I tried to go into many of the businesses mentioned in The Katy Trail Guidebook to see what kind of food and supplies they provide. The Riverview Traders General store has a unique character and Maggie will greet you with a friendly smile. They had limited snacks available. When we entered Coopers Landing the gentleman behind the counter had his back to us and did not acknowledge us until Jim addressed him. Dotty’s Café in Hartsburg provided us an excellent meat loaf lunch and berry cobbler with ice cream. The Hartsburg bike shop is gone.

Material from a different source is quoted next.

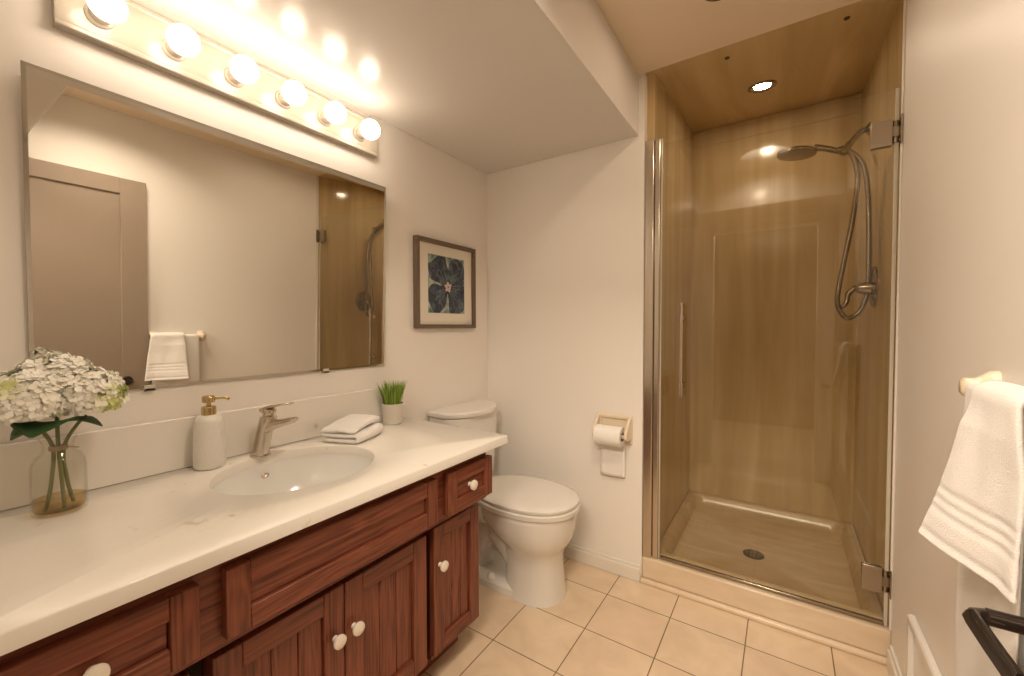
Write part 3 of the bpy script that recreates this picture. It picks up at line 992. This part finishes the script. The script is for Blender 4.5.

After 42 miles of riding on the second day we stayed at the Turner Katy Trail Shelter in Tebbetts, surely one of the most unique stopovers on our trip. The key to the place is on a telephone pole outside. You let yourself in and pay $5 a night on the honor system. A reservation is needed if you plan on staying longer than one night. All the sleeping platforms now have pads. There are hot showers, toilets, a microwave and refrigerator, as well as a heating and cooling system. It is not luxurious but it sure beats sleeping in a tent. An attached room has a self-service workshop with a bike stand, some tools and some spare parts. Air for your tires is across the street, from a machine for 75 cents. We had the shelter to ourselves and were only the fifth group to use the facility this year. Take some flip-flops for the shower.

Jim’s Country Store in Tebbetts is open on a very limited basis, if it stays open at all this summer. The owner, Jim Phillips, told us that it just became too much for him to manage the store and bar alone so he is concentrating on his work restoring antique cars in the garage next door. He indicated that he might cook a burger or make a small meal for bicyclists if they can find him, but I would recommend not planning on food at Tebbetts. There is nothing else available.

The next day we covered 55 miles in spectacular weather. Breakfast was at the Mokane Market, just a few miles east of Tebbetts. The store offered breakfast biscuits with coffee and was very well-stocked with groceries and a few fresh fruits and vegetables. When we arrived around 8AM several of the local folks were already there for coffee and conversation about turkey hunting. It is a friendly, welcoming place that we recommend visiting.

Along the way over the four days we saw many Canadian geese, mostly in pairs, using the wetlands for their mating activities. Turtles were also thriving in the sunshine as well as several snakes.

Lunch was at a restaurant in Rhineland, where we called ahead to inquire about B&Bs farther down the trail. Camping opportunities appeared to be limited so we decided to stay inside. I called a couple of B&Bs and got answering machines that suggested they were no longer functioning. Be sure to check ahead of time if you are considering traveling between B&Bs. We hadn’t planned on riding 55 miles to Marthasville but the first place we found that was open was the Little House B&B, which you can see from the trail. It is actually a small house, rather than a room in a house. Breakfast items are in the cabinet and the refrigerator so it is a do-it-yourself meal. About 100 yards away is “H.H. Fortmann & Co.” restaurant, a popular place that serves a variety of excellent sandwiches, beverages and desserts. The B&B and restaurant are highly recommended. Choo-Choo’s is closed and for sale. The bike store is still open. Be sure to see the replica house from Charette Village, the last village with white settlers that Lewis and Clark encountered as they traveled up the Missouri River. We were told that Marthasville is shrinking because FEMA is buying many of the buildings and not allowing anything new to be built. As a result there are many parks in the town. Flooding is a huge part of the history of the Missouri River bottomland and you see reminders of it in many places along the Katy Trail. Levees are a common part of the landscape.

We decided to finish the last 40+ miles of the trail on the last day and didn’t do much sightseeing. It was a very warm and sunny Saturday so there were many people on bikes and on foot. As one would expect, the trail becomes much more urban as you approach St. Charles.

The Katy Trail is the crown jewel of the rails-to-trails system for folks who want a multi-day bicycling venture. It is an opportunity to learn a lot of history, see some beautiful scenery, and meet many nice people in America’s heartland.